It just got real

Make no mistake, it just got real.  With Comey’s firing, the United States is plunged into a Constitutional crisis that makes Watergate look like the equivalent of high school kids pulling the fire alarm on the day of final exams.  Trump fired the FBI director currently examining the extent of Russia’s with our elections.  From Sally Yates’ testimony on Monday, we already know the incontrovertible fact that Trump kept Michael Flynn, a corrupt, compromised liar, on as National Security Advisor for eighteen days after Yates alerted White House counsel, Donald McGahn, that Flynn was vulnerable to blackmail by a hostile foreign power.

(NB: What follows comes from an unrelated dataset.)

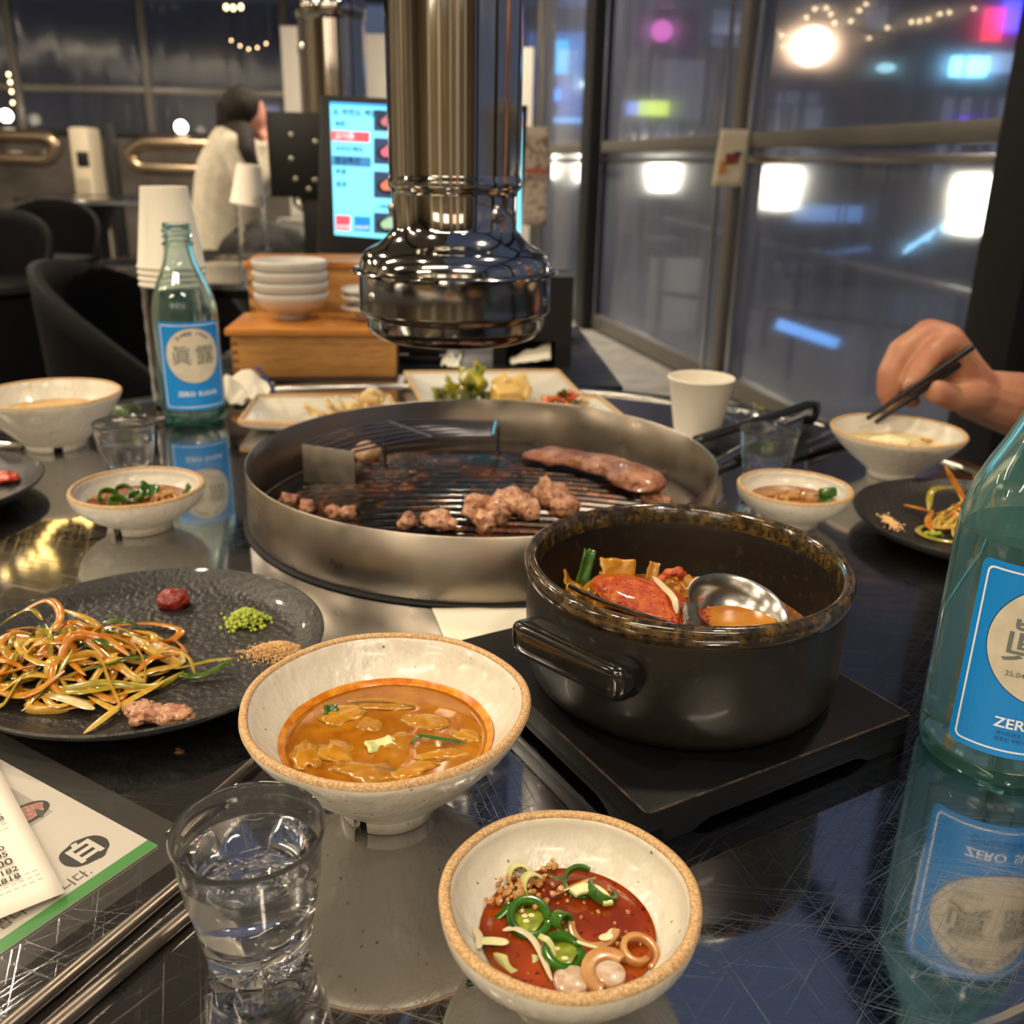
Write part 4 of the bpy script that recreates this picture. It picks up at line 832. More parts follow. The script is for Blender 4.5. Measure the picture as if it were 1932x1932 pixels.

Yesterday, in keeping with his pattern of reckless cruelty, Trump fired Comey via a letter delivered to FBI headquarters by his personal bodyguard while Comey was delivering a speech across the country in Los Angeles. Comey learned he was fired from televised news reports.  Despite, or perhaps because of, Comey’s sanctimonious belief in his own moral rectitude, he was the sole individual investigating Trump’s complicity with Russian interference in our electoral process who could not be tarred with a partisan brush.  With Comey gone, there is a real risk that the investigation will be in the hands of either squabbling Congressional committees led by Republicans more interested in investigating leaks or of an FBI led by a Trump appointed toady answering to Deputy A.G. Ron Rosenstein, who incinerated his reputation by drafting a letter detailing a rationale for Comey’s termination.

Republican reaction so far has been muted.  They are “troubled” but are leaving the full-throated calls for an independent prosecutor to Democrats.  Timorous pearl clutching will not cut it.  Baseless assertions of partisan motive are dangerous distractions.  Trump’s actions imperil our democracy more seriously than it has been since 1861.  Any member of Congress willing to sit idly by while a gang of criminally corrupt authoritarians subvert the world’s oldest democracy is complicit.  The Washington Post had it wrong.  Democracy dies in broad f–king daylight.